TASK PROMPT »
Nothing but the lines from the top of the data to the line holding "def R(d): return math.radians(d)" should be printed, word for word and both ends included; leave the pictures out.

RECORDS PROVIDED »
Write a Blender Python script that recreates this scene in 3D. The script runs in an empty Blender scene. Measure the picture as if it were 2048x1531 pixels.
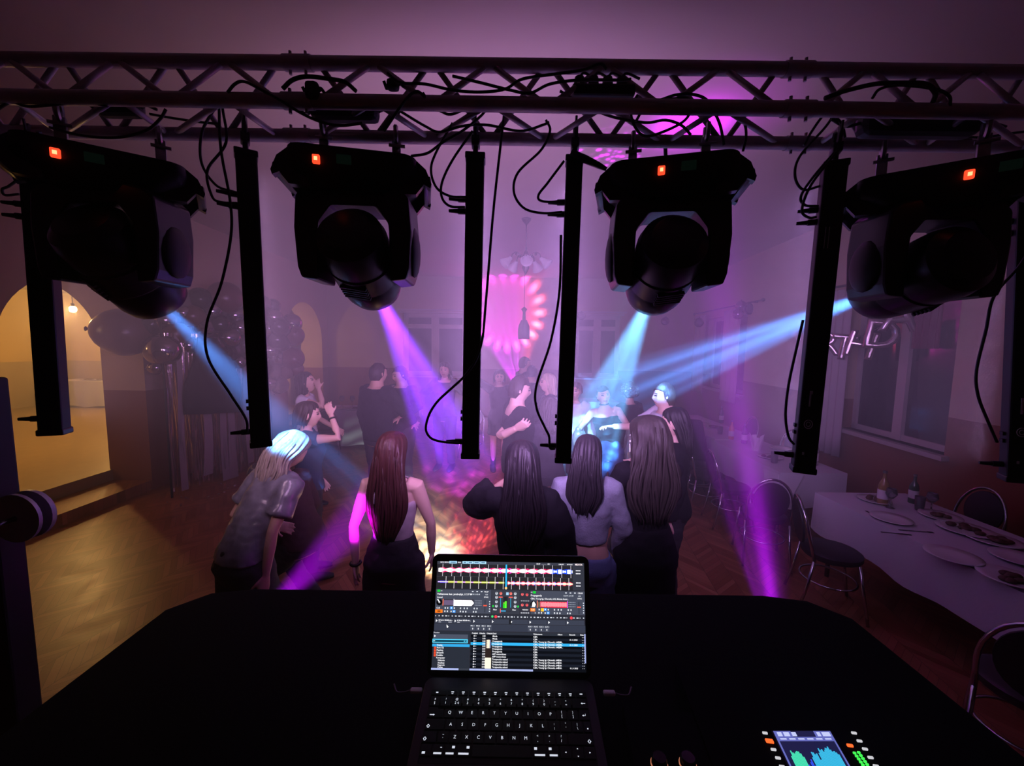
import bpy, bmesh, math, random
import numpy as np
from mathutils import Vector, Matrix, Euler, noise as mnoise
random.seed(7)
rng = np.random.default_rng(7)
C = bpy.context.scene.collection
SC = bpy.context.scene
PI = math.pi
def R(d): return math.radians(d)

# ------------------------------------------------------------------ camera
CAMZ = 2.1
FPX = 800.0
PITCH = math.atan2(75.5, FPX)
ROLL = R(0.75)
fw = Vector((0, math.cos(PITCH), -math.sin(PITCH)))
rt0 = Vector((1, 0, 0)); up0 = Vector((0, math.sin(PITCH), math.cos(PITCH)))
rt = rt0*math.cos(ROLL) + up0*math.sin(ROLL)
up = up0*math.cos(ROLL) - rt0*math.sin(ROLL)
camd = bpy.data.cameras.new('camera'); cam = bpy.data.objects.new('camera', camd); C.objects.link(cam)
camd.sensor_width = 36; camd.sensor_fit = 'HORIZONTAL'; camd.lens = FPX/2048*36
camd.clip_start = 0.02; camd.clip_end = 100
m = Matrix((rt, up, -fw)).transposed().to_4x4(); m.translation = (0, 0, CAMZ)
cam.matrix_world = m
SC.camera = cam
def ray(px, py): return fw*FPX + rt*(px-1024) - up*(py-765.5)
def P(px, py, Y):
    d = ray(px, py); k = Y/d.y
    return Vector((0, 0, CAMZ)) + d*k
def PZ(px, py, z):
    d = ray(px, py); k = (z-CAMZ)/d.z
    return Vector((0, 0, CAMZ)) + d*k

# ------------------------------------------------------------------ materials
MATS = {}
def newmat(name):
    mt = bpy.data.materials.new(name); mt.use_nodes = True
    return mt, mt.node_tree.nodes, mt.node_tree.links
def M(name, col=(.5, .5, .5), rough=.6, metal=0., spec=.5, emit=None, es=0., bump=0., bscale=200., var=0., trans=0., alpha=1., sheen=0., stretch=None):
    if name in MATS: return MATS[name]
    mt, N, L = newmat(name)
    b = N['Principled BSDF']
    b.inputs['Base Color'].default_value = (*col, 1); b.inputs['Roughness'].default_value = rough
    b.inputs['Metallic'].default_value = metal; b.inputs['Specular IOR Level'].default_value = spec
    if emit: b.inputs['Emission Color'].default_value = (*emit, 1); b.inputs['Emission Strength'].default_value = es
    if trans: b.inputs['Transmission Weight'].default_value = trans
    if alpha < 1: b.inputs['Alpha'].default_value = alpha
    if sheen: b.inputs['Sheen Weight'].default_value = sheen
    if bump or var:
        tc = N.new('ShaderNodeTexCoord'); mp = N.new('ShaderNodeMapping'); L.new(tc.outputs['Object'], mp.inputs[0])
        if stretch: mp.inputs['Scale'].default_value = stretch
        nz = N.new('ShaderNodeTexNoise'); nz.inputs['Scale'].default_value = bscale; nz.inputs['Detail'].default_value = 3
        L.new(mp.outputs[0], nz.inputs['Vector'])
        if bump:
            bp = N.new('ShaderNodeBump'); bp.inputs['Strength'].default_value = bump; bp.inputs['Distance'].default_value = .004
            L.new(nz.outputs['Fac'], bp.inputs['Height']); L.new(bp.outputs[0], b.inputs['Normal'])
        if var:
            mx = N.new('ShaderNodeMix'); mx.data_type = 'RGBA'
            mx.inputs[6].default_value = (*[c*(1-var) for c in col], 1); mx.inputs[7].default_value = (*[min(1, c*(1+var)) for c in col], 1)
            L.new(nz.outputs['Fac'], mx.inputs[0]); L.new(mx.outputs[2], b.inputs['Base Color'])
    MATS[name] = mt
    return mt

# ------------------------------------------------------------------ mesh builder
def frame_of(d):
    d = d.normalized()
    a = Vector((0, 0, 1)) if abs(d.z) < .95 else Vector((0, 1, 0))
    u = d.cross(a).normalized(); v = u.cross(d).normalized()
    return u, v
class MB:
    def __init__(s): s.v = []; s.f = []; s.m = []; s.mi = 0
    def _add(s, vs, fs):
        o = len(s.v); s.v += [tuple(x) for x in vs]; s.f += [tuple(i+o for i in f) for f in fs]; s.m += [s.mi]*len(fs)
        return s
    def mat(s, i): s.mi = i; return s
    def box(s, c, size, rot=None, bev=0.0):
        hx, hy, hz = [x/2 for x in size]
        if bev > 0:
            bm = bmesh.new(); bmesh.ops.create_cube(bm, size=1)
            for vv in bm.verts: vv.co = Vector((vv.co.x*size[0], vv.co.y*size[1], vv.co.z*size[2]))
            bmesh.ops.bevel(bm, geom=list(bm.edges), offset=min(bev, min(size)*.45), segments=2, affect='EDGES', profile=.5)
            return s.bm(bm, Matrix.Translation(Vector(c)) @ (rot.to_4x4() if rot else Matrix()))
        vs = [Vector((x, y, z)) for x in (-hx, hx) for y in (-hy, hy) for z in (-hz, hz)]
        if rot: vs = [rot @ p for p in vs]
        vs = [p+Vector(c) for p in vs]
        return s._add(vs, [(0, 1, 3, 2), (4, 6, 7, 5), (0, 4, 5, 1), (2, 3, 7, 6), (0, 2, 6, 4), (1, 5, 7, 3)])
    def bm(s, bm, mtx=None):
        if mtx is not None: bmesh.ops.transform(bm, matrix=mtx, verts=list(bm.verts))
        bm.verts.index_update(); vs = [v.co.copy() for v in bm.verts]; fs = [tuple(v.index for v in f.verts) for f in bm.faces]
        bm.free(); return s._add(vs, fs)
    def rings(s, rs, cap=True, closed=True):
        n = len(rs[0]); vs = [p for r in rs for p in r]; fs = []
        for i in range(len(rs)-1):
            for j in range(n if closed else n-1):
                k = (j+1) % n
                fs.append((i*n+j, i*n+k, (i+1)*n+k, (i+1)*n+j))
        if cap:
            fs.append(tuple(reversed(range(n)))); b = (len(rs)-1)*n; fs.append(tuple(b+j for j in range(n)))
        return s._add(vs, fs)
    def tube(s, pts, r, n=8, cap=True, flat=1.0):
        pts = [Vector(p) for p in pts]; N = len(pts)
        rad = r if isinstance(r, (list, tuple)) else [r]*N
        rs = []; u = None
        for i, p in enumerate(pts):
            d = (pts[min(i+1, N-1)]-pts[max(i-1, 0)])
            if d.length < 1e-9: d = Vector((0, 0, 1))
            d.normalize()
            if u is None: u, v = frame_of(d)
            else:
                u = (u-d*u.dot(d))
                if u.length < 1e-6: u, _ = frame_of(d)
                u.normalize(); v = d.cross(u)*-1
            rs.append([p+u*math.cos(2*PI*k/n)*rad[i]+v*math.sin(2*PI*k/n)*rad[i]*flat for k in range(n)])
        return s.rings(rs, cap)
    def cyl(s, a, b, r0, r1=None, n=16, cap=True):
        return s.tube([a, b], [r0, r0 if r1 is None else r1], n, cap)
    def lathe(s, prof, c=(0, 0, 0), n=24, mtx=None, cap=True):
        rs = []
        for (r, z) in prof:
            ring = [Vector((r*math.cos(2*PI*k/n), r*math.sin(2*PI*k/n), z)) for k in range(n)]
            if mtx is not None: ring = [mtx @ p for p in ring]
            rs.append([p+Vector(c) for p in ring])
        return s.rings(rs, cap)
    def ell(s, c, r, rot=None, nu=16, nv=10):
        rs = []
        for i in range(nv+1):
            t = PI*(i/nv); t = min(max(t, .02), PI-.02)
            ring = [Vector((r[0]*math.sin(t)*math.cos(2*PI*k/nu), r[1]*math.sin(t)*math.sin(2*PI*k/nu), -r[2]*math.cos(t))) for k in range(nu)]
            if rot: ring = [rot @ p for p in ring]
            rs.append([p+Vector(c) for p in ring])
        return s.rings(rs)
    def prism(s, poly, d0, d1, mtx=None):
        """poly: 2-D (x,z) points, extruded along y from d0 to d1"""
        n = len(poly); vs = [Vector((x, d0, z)) for x, z in poly]+[Vector((x, d1, z)) for x, z in poly]
        if mtx is not None: vs = [mtx @ p for p in vs]
        bm = bmesh.new(); bv = [bm.verts.new(p) for p in vs]
        bm.faces.new(bv[:n]); bm.faces.new(list(reversed(bv[n:])))
        for i in range(n): bm.faces.new((bv[i], bv[(i+1) % n], bv[n+(i+1) % n], bv[n+i]))
        bmesh.ops.recalc_face_normals(bm, faces=list(bm.faces))
        bmesh.ops.triangulate(bm, faces=[f for f in bm.faces if len(f.verts) > 4])
        return s.bm(bm)
    def quad(s, a, b, c, d): return s._add([a, b, c, d], [(0, 1, 2, 3)])
    def build(s, name, mats, parent=None, smooth=False, world=False, auto=None):
        me = bpy.data.meshes.new(name); vs = s.v
        if world and parent is not None:
            inv = parent_matrix(parent).inverted(); vs = [tuple(inv @ Vector(p)) for p in vs]
        me.from_pydata(vs, [], s.f); me.update()
        if not isinstance(mats, (list, tuple)): mats = [mats]
        for x in mats: me.materials.append(x)
        me.polygons.foreach_set('material_index', s.m)
        if smooth: me.polygons.foreach_set('use_smooth', [True]*len(me.polygons))
        o = bpy.data.objects.new(name, me); C.objects.link(o)
        if auto is not None: me.set_sharp_from_angle(angle=R(auto))
        if parent is not None: o.parent = parent
        return o
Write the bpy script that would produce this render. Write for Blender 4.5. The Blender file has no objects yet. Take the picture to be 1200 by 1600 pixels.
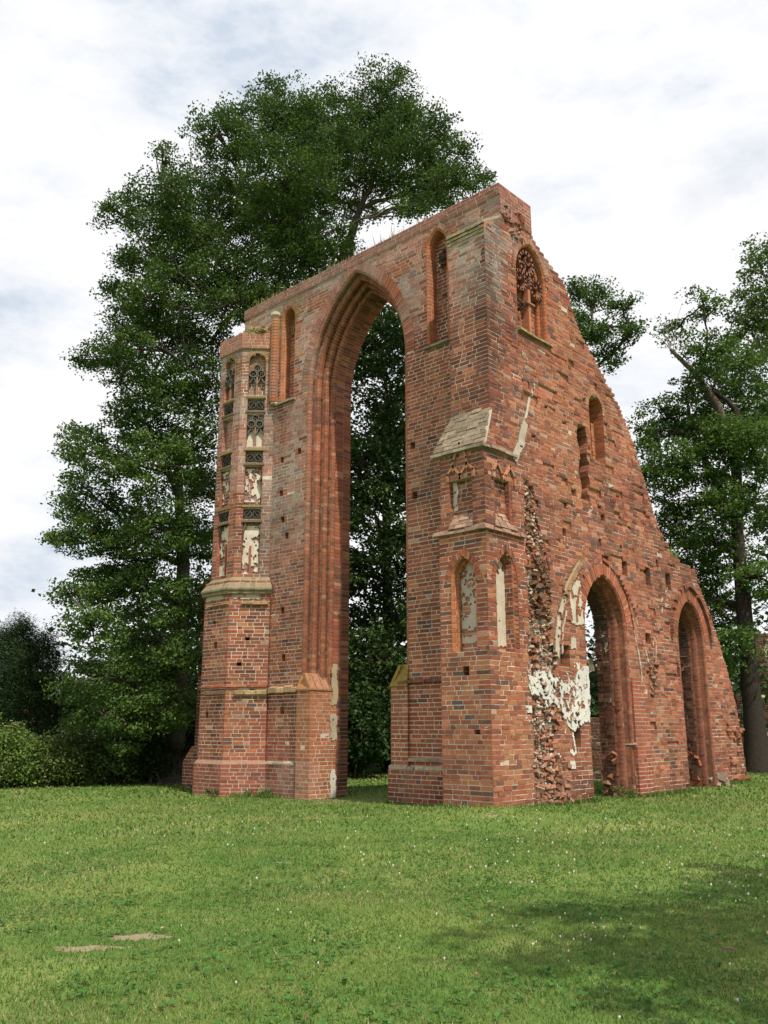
import bpy, math, random
import numpy as np
from mathutils import Vector, Matrix
random.seed(11); rng = np.random.default_rng(11)
S = bpy.context.scene
COL = S.collection
# ---------------------------------------------------------------- camera
CAM = np.array([10.95, -14.79, 1.5]); FPX = 1371.0
cam = bpy.data.objects.new('camera', bpy.data.cameras.new('camera')); COL.objects.link(cam)
cam.location = CAM; cam.rotation_euler = (math.radians(90 + 13.93), 0, math.radians(43.3))
cam.data.sensor_fit = 'VERTICAL'; cam.data.sensor_height = 24.0
cam.data.lens = FPX / 1600 * 24.0
cam.data.clip_end = 2000; S.camera = cam
# ---------------------------------------------------------------- sun, sky, exposure
SUN = Vector((1.0, -0.30, 0)).normalized() * math.cos(math.radians(57)); SUN.z = math.sin(math.radians(57))
sun = bpy.data.objects.new('sun', bpy.data.lights.new('sun', 'SUN')); COL.objects.link(sun)
sun.data.energy = 4.9; sun.data.angle = math.radians(0.7); sun.data.color = (1.0, 0.93, 0.83)
sun.rotation_euler = SUN.to_track_quat('Z', 'Y').to_euler()
W = bpy.data.worlds.new('World'); S.world = W; W.use_nodes = True
def world():
    nt = W.node_tree; nt.nodes.clear(); N = nt.nodes.new; L = nt.links.new
    out = N('ShaderNodeOutputWorld'); bg = N('ShaderNodeBackground'); L(bg.outputs[0], out.inputs[0])
    sky = N('ShaderNodeTexSky'); sky.sky_type = 'NISHITA'; sky.sun_disc = False
    sky.sun_elevation = math.radians(57); sky.sun_rotation = math.radians(109)
    sky.air_density = 1.0; sky.dust_density = 2.0
    sc = N('ShaderNodeVectorMath'); sc.operation = 'SCALE'; L(sky.outputs[0], sc.inputs[0]); sc.inputs['Scale'].default_value = 0.10
    tc = N('ShaderNodeTexCoord')
    mp = N('ShaderNodeMapping'); L(tc.outputs['Generated'], mp.inputs[0]); mp.inputs['Scale'].default_value = (1, 1, 1.9)
    mp.inputs['Location'].default_value = (0.35, 0.1, 0.2)
    n1 = N('ShaderNodeTexNoise'); n1.inputs['Scale'].default_value = 2.1; n1.inputs['Detail'].default_value = 6; n1.inputs['Roughness'].default_value = .5
    n1.inputs['Distortion'].default_value = .4; L(mp.outputs[0], n1.inputs['Vector'])
    n2 = N('ShaderNodeTexNoise'); n2.inputs['Scale'].default_value = 3.2; n2.inputs['Detail'].default_value = 8; n2.inputs['Roughness'].default_value = .62
    m2 = N('ShaderNodeMapping'); L(tc.outputs['Generated'], m2.inputs[0]); m2.inputs['Location'].default_value = (3.3, 5.1, 2.2); m2.inputs['Scale'].default_value = (1, 1, 2.4)
    L(m2.outputs[0], n2.inputs['Vector'])
    r1 = N('ShaderNodeValToRGB'); L(n1.outputs[0], r1.inputs[0])      # cloud cover
    e = r1.color_ramp.elements; e[0].position = .33; e[0].color = (0.25, .25, .25, 1); e[1].position = .44; e[1].color = (1, 1, 1, 1)
    r2 = N('ShaderNodeValToRGB'); L(n2.outputs[0], r2.inputs[0])      # cloud brightness
    e = r2.color_ramp.elements; e[0].position = .33; e[0].color = (0.64, .72, .84, 1); e[1].position = .51; e[1].color = (1.02, 1.02, 1.04, 1)
    x = r2.color_ramp.elements.new(.42); x.color = (.88, .915, .97, 1)
    # plain blue of the clear gaps
    mx0 = N('ShaderNodeMix'); mx0.data_type = 'RGBA'; mx0.inputs[0].default_value = .45; L(sc.outputs[0], mx0.inputs[6]); mx0.inputs[7].default_value = (.62, .78, .95, 1)
    mx = N('ShaderNodeMix'); mx.data_type = 'RGBA'; L(r1.outputs[0], mx.inputs[0]); L(mx0.outputs[2], mx.inputs[6]); L(r2.outputs[0], mx.inputs[7])
    L(mx.outputs[2], bg.inputs[0]); bg.inputs[1].default_value = 1.0
world()
S.view_settings.view_transform = 'Standard'; S.view_settings.look = 'None'
S.view_settings.exposure = 0.0; S.view_settings.gamma = 1; S.view_settings.use_curve_mapping = False

# ---------------------------------------------------------------- helpers
def hash3(i, s=0):
    v = (i[..., 0] * 73856093) ^ (i[..., 1] * 19349663) ^ (i[..., 2] * 83492791) ^ (s * 2654435 + 977)
    v = (v ^ (v >> 13)) * 1274126177; v = v & 0x7fffffff
    v = (v ^ (v >> 11)) * 1103515245 & 0x7fffffff
    return (v & 0xffffff) / float(0xffffff)
def vnoise(p, scale=1.0, s=0):
    p = np.asarray(p, float) * scale; i = np.floor(p).astype(np.int64); f = p - i; f = f * f * (3 - 2 * f); r = 0
    for dx in (0, 1):
        for dy in (0, 1):
            for dz in (0, 1):
                w = (f[..., 0] if dx else 1 - f[..., 0]) * (f[..., 1] if dy else 1 - f[..., 1]) * (f[..., 2] if dz else 1 - f[..., 2])
                r = r + w * hash3(i + np.array([dx, dy, dz]), s)
    return r
def fnoise(p, scale=1.0, s=0): return .55 * vnoise(p, scale, s) + .3 * vnoise(p, scale * 2.1, s + 1) + .15 * vnoise(p, scale * 4.3, s + 2)
def sstep(a, b, x): t = np.clip((x - a) / (b - a), 0, 1); return t * t * (3 - 2 * t)
def ground_z(x, y):
    x = np.asarray(x, float); y = np.asarray(y, float)
    near = 1 - sstep(14, 26, np.hypot(x + 2, y - 3))
    z = -0.12 + 0.12 * np.exp(-((x - .5) ** 2 + (y + .3) ** 2) / 2.5) + 0.10 * sstep(8, 12, y) * sstep(-6, -2, x)
    z = z - 0.08 * sstep(-1, -6, x)
    z = z * near + 0.035 * np.sin(x * .31 + 1) * np.cos(y * .27) * sstep(2, 6, np.hypot(x - CAM[0], y - CAM[1]))
    return z - 0.0
def tag(o, label=None, cat=None, group=None, kind=None):
    if label: o['label'] = label
    if cat: o['category'] = cat
    if group: o['group'] = group
    if kind: o['kind'] = kind
    return o
def empty(name, loc, label, cat, group=None):
    o = bpy.data.objects.new(name, None); COL.objects.link(o); o.location = loc; return tag(o, label, cat, group)
class MB:
    def __init__(s): s.V = []; s.Q = []; s.T = []; s.CQ = []; s.CT = []; s.n = 0
    def add(s, V, F, col=None):
        V = np.asarray(V, float).reshape(-1, 3); F = np.asarray(F, np.int64)
        if len(F) == 0: return
        if col is None: col = (.5, .5, .5)
        c = np.asarray(col, float)
        if c.ndim == 1: c = np.tile(c, (len(F), 1))
        if F.shape[1] == 4: s.Q.append(F + s.n); s.CQ.append(c)
        else: s.T.append(F + s.n); s.CT.append(c)
        s.V.append(V); s.n += len(V)
    def build(s, name, mat, parent=None, smooth=False, kind=None, label=None):
        V = np.concatenate(s.V) if s.V else np.zeros((0, 3))
        if parent is not None: V = V - np.array(world_loc(parent))
        Q = np.concatenate(s.Q) if s.Q else np.zeros((0, 4), int); T = np.concatenate(s.T) if s.T else np.zeros((0, 3), int)
        CQ = np.concatenate(s.CQ) if s.Q else np.zeros((0, 3)); CT = np.concatenate(s.CT) if s.T else np.zeros((0, 3))
        me = bpy.data.meshes.new(name); me.vertices.add(len(V)); me.vertices.foreach_set('co', V.astype(np.float32).ravel())
        nl = Q.size + T.size; me.loops.add(nl); me.loops.foreach_set('vertex_index', np.concatenate([Q.ravel(), T.ravel()]).astype(np.int32))
        me.polygons.add(len(Q) + len(T))
        st = np.concatenate([np.arange(len(Q)) * 4, Q.size + np.arange(len(T)) * 3]).astype(np.int32)
        me.polygons.foreach_set('loop_start', st)
        me.polygons.foreach_set('use_smooth', np.full(len(Q) + len(T), smooth, bool))
        C = np.concatenate([np.repeat(CQ, 4, 0), np.repeat(CT, 3, 0)]); C = np.concatenate([C, np.ones((len(C), 1))], 1)
        a = me.color_attributes.new('col', 'FLOAT_COLOR', 'CORNER'); a.data.foreach_set('color', C.astype(np.float32).ravel())
        me.update(calc_edges=True); me.validate()
        o = bpy.data.objects.new(name, me); COL.objects.link(o)
        if mat: me.materials.append(mat)
        if parent is not None: o.parent = parent
        if kind: o['kind'] = kind
        if label: o['label'] = label
        return o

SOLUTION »
Write a Blender Python script that recreates this scene in 3D. The script runs in an empty Blender scene. Measure the picture as if it were 2048x1531 pixels.
import bpy, bmesh, math, random
import numpy as np
from mathutils import Vector, Matrix, Euler, noise as mnoise
random.seed(7)
rng = np.random.default_rng(7)
C = bpy.context.scene.collection
SC = bpy.context.scene
PI = math.pi
def R(d): return math.radians(d)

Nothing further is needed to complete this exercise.